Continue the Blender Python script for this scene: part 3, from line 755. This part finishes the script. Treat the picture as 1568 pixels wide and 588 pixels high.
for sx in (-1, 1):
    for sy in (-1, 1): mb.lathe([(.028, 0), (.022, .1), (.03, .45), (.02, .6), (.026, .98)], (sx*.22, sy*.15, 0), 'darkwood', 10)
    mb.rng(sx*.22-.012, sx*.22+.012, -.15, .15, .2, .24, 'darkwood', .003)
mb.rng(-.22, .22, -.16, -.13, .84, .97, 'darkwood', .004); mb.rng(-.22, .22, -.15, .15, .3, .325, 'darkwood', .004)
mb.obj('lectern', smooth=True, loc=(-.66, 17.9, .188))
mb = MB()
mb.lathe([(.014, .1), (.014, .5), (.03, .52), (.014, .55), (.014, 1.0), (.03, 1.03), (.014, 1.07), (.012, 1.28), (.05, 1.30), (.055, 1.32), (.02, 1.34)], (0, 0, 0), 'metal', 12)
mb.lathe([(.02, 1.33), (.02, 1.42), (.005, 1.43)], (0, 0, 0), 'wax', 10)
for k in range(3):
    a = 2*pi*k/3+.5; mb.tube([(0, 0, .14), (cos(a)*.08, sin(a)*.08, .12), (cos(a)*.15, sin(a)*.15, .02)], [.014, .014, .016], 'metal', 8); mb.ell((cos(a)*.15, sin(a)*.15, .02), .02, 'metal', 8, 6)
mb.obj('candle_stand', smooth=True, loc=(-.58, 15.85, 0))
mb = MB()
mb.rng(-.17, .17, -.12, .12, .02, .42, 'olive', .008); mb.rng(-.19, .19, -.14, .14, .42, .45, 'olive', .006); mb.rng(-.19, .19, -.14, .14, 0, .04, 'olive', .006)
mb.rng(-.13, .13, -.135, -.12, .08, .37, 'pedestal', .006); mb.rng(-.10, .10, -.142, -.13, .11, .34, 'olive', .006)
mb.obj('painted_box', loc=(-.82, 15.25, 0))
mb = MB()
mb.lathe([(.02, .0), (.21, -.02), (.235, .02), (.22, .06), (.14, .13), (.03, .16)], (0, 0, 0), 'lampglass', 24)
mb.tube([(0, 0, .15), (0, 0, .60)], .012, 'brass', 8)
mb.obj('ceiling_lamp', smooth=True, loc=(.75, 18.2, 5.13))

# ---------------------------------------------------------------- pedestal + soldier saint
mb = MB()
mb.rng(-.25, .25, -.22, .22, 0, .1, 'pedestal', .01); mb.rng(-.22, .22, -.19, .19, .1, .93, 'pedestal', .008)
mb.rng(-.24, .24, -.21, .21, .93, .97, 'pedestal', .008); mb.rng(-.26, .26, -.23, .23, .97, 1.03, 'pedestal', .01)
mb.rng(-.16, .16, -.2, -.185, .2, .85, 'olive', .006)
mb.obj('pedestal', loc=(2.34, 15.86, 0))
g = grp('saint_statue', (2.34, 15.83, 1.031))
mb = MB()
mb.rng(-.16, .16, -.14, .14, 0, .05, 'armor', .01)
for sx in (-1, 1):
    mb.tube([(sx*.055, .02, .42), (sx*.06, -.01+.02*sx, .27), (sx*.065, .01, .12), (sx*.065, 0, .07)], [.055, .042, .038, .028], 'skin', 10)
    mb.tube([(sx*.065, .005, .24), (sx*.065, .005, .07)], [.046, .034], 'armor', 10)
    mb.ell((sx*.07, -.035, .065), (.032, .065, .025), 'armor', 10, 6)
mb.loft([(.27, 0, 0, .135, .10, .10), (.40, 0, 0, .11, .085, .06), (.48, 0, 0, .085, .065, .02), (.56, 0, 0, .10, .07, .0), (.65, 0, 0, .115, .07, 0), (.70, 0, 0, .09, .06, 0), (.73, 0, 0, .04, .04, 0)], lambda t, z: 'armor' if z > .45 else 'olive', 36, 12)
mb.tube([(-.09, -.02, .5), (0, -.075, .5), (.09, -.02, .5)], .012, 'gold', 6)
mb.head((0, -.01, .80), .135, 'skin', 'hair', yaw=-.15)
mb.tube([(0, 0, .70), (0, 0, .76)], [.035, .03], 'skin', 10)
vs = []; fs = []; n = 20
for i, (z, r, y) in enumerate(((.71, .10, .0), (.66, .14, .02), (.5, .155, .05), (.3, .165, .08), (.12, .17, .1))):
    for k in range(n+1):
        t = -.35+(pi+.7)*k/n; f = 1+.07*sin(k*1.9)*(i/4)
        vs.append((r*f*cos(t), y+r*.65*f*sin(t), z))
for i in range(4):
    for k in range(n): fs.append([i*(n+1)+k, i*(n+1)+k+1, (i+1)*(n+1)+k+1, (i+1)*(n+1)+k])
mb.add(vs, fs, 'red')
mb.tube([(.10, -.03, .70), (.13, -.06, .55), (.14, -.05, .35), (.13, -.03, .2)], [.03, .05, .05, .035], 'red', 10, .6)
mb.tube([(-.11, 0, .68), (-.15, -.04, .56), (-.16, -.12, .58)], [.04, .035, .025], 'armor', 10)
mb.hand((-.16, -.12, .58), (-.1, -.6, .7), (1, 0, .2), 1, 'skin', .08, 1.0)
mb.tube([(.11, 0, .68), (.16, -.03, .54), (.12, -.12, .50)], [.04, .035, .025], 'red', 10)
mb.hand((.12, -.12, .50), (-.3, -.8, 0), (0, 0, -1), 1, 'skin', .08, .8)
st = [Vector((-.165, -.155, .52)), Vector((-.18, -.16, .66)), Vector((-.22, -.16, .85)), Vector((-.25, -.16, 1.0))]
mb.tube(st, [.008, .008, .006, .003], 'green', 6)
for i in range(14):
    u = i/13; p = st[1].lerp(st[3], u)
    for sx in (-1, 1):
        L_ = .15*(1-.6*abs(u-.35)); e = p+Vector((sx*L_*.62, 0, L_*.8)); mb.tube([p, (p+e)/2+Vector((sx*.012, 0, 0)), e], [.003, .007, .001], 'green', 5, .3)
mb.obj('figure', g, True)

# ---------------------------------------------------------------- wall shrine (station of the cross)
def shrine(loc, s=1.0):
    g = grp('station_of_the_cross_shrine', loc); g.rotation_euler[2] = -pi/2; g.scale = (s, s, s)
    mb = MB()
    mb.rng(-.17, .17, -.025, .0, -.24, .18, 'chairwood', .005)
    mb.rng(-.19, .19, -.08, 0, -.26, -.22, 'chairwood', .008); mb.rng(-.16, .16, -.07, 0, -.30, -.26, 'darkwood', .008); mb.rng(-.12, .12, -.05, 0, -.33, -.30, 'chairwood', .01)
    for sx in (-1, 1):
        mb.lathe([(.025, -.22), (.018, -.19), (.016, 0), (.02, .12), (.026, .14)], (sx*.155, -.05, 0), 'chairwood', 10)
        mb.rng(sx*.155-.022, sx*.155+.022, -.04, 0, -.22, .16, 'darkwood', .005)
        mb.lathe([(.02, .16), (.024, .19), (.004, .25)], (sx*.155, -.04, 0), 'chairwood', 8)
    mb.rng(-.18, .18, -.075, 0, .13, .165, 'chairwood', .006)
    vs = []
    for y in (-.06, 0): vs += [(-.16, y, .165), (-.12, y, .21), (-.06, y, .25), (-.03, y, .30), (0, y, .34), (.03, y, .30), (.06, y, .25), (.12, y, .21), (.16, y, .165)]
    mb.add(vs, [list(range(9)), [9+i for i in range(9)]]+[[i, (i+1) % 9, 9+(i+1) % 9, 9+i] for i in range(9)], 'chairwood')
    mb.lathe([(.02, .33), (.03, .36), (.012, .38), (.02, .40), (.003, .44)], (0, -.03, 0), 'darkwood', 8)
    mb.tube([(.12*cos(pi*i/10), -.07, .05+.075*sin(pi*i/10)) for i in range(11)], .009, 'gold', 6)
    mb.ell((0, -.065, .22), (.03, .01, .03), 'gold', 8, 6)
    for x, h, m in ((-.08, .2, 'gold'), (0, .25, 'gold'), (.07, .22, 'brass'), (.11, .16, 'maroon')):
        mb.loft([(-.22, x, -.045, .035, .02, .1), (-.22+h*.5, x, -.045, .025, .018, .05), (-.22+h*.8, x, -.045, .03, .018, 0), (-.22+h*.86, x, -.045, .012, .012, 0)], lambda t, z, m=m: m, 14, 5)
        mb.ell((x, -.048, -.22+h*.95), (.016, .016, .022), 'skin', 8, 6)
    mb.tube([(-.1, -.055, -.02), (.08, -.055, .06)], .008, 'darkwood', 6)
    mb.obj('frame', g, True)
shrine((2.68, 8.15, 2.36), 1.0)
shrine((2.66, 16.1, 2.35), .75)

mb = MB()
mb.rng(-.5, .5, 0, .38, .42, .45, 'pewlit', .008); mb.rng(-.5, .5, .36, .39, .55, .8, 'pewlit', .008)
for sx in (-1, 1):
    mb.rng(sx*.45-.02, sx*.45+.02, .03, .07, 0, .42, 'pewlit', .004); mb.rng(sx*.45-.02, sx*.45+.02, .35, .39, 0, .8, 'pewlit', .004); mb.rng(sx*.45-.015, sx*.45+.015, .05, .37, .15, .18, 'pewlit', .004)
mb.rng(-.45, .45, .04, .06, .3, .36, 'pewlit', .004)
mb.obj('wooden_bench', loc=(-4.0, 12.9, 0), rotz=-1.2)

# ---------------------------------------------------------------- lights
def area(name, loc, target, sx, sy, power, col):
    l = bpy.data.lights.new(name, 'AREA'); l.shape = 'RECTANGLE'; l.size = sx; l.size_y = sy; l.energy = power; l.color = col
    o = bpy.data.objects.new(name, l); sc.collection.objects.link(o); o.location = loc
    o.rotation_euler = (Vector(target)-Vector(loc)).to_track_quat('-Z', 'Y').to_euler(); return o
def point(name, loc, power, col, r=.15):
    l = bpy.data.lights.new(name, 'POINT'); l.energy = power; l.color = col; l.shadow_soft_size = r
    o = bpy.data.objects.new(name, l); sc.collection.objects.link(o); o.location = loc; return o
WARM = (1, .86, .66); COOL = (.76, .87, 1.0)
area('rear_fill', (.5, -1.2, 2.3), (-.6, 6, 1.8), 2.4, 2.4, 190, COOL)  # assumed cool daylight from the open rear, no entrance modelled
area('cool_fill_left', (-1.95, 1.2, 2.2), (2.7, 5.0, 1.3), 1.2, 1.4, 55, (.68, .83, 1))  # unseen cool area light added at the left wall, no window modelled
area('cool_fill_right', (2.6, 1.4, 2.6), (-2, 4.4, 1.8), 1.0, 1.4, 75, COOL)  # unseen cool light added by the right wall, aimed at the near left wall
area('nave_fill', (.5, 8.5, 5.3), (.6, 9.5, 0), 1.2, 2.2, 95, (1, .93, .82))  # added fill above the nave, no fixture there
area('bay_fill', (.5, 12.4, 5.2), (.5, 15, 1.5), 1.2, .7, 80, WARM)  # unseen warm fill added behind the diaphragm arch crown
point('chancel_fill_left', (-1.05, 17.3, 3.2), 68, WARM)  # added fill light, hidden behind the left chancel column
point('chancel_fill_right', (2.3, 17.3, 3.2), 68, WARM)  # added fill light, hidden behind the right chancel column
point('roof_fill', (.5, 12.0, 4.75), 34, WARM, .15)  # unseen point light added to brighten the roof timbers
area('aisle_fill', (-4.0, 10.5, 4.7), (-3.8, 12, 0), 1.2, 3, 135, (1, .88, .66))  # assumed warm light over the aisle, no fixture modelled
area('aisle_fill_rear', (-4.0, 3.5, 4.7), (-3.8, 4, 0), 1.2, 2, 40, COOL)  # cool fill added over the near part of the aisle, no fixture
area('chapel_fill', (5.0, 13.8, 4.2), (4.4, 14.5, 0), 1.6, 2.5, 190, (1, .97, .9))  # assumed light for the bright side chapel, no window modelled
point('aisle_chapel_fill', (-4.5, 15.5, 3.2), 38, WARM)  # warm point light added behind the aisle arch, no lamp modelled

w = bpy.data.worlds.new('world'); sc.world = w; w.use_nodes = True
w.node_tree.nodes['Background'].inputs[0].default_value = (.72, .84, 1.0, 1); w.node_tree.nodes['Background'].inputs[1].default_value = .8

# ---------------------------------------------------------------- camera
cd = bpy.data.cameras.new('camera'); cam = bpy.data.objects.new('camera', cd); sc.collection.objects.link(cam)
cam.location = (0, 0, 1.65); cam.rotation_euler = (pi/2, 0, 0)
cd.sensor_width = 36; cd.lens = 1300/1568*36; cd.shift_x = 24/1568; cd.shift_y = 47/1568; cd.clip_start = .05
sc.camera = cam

▸ Task brief: Only the lines from the opening of the material through the line with "mb.obj('ceiling_lamp', smooth=True, loc=(.75, 18.2, 5.13))" should be echoed, exactly as written.

▸ Answer in full:
Continue the Blender Python script for this scene: part 3, from line 755. This part finishes the script. Treat the picture as 1568 pixels wide and 588 pixels high.
for sx in (-1, 1):
    for sy in (-1, 1): mb.lathe([(.028, 0), (.022, .1), (.03, .45), (.02, .6), (.026, .98)], (sx*.22, sy*.15, 0), 'darkwood', 10)
    mb.rng(sx*.22-.012, sx*.22+.012, -.15, .15, .2, .24, 'darkwood', .003)
mb.rng(-.22, .22, -.16, -.13, .84, .97, 'darkwood', .004); mb.rng(-.22, .22, -.15, .15, .3, .325, 'darkwood', .004)
mb.obj('lectern', smooth=True, loc=(-.66, 17.9, .188))
mb = MB()
mb.lathe([(.014, .1), (.014, .5), (.03, .52), (.014, .55), (.014, 1.0), (.03, 1.03), (.014, 1.07), (.012, 1.28), (.05, 1.30), (.055, 1.32), (.02, 1.34)], (0, 0, 0), 'metal', 12)
mb.lathe([(.02, 1.33), (.02, 1.42), (.005, 1.43)], (0, 0, 0), 'wax', 10)
for k in range(3):
    a = 2*pi*k/3+.5; mb.tube([(0, 0, .14), (cos(a)*.08, sin(a)*.08, .12), (cos(a)*.15, sin(a)*.15, .02)], [.014, .014, .016], 'metal', 8); mb.ell((cos(a)*.15, sin(a)*.15, .02), .02, 'metal', 8, 6)
mb.obj('candle_stand', smooth=True, loc=(-.58, 15.85, 0))
mb = MB()
mb.rng(-.17, .17, -.12, .12, .02, .42, 'olive', .008); mb.rng(-.19, .19, -.14, .14, .42, .45, 'olive', .006); mb.rng(-.19, .19, -.14, .14, 0, .04, 'olive', .006)
mb.rng(-.13, .13, -.135, -.12, .08, .37, 'pedestal', .006); mb.rng(-.10, .10, -.142, -.13, .11, .34, 'olive', .006)
mb.obj('painted_box', loc=(-.82, 15.25, 0))
mb = MB()
mb.lathe([(.02, .0), (.21, -.02), (.235, .02), (.22, .06), (.14, .13), (.03, .16)], (0, 0, 0), 'lampglass', 24)
mb.tube([(0, 0, .15), (0, 0, .60)], .012, 'brass', 8)
mb.obj('ceiling_lamp', smooth=True, loc=(.75, 18.2, 5.13))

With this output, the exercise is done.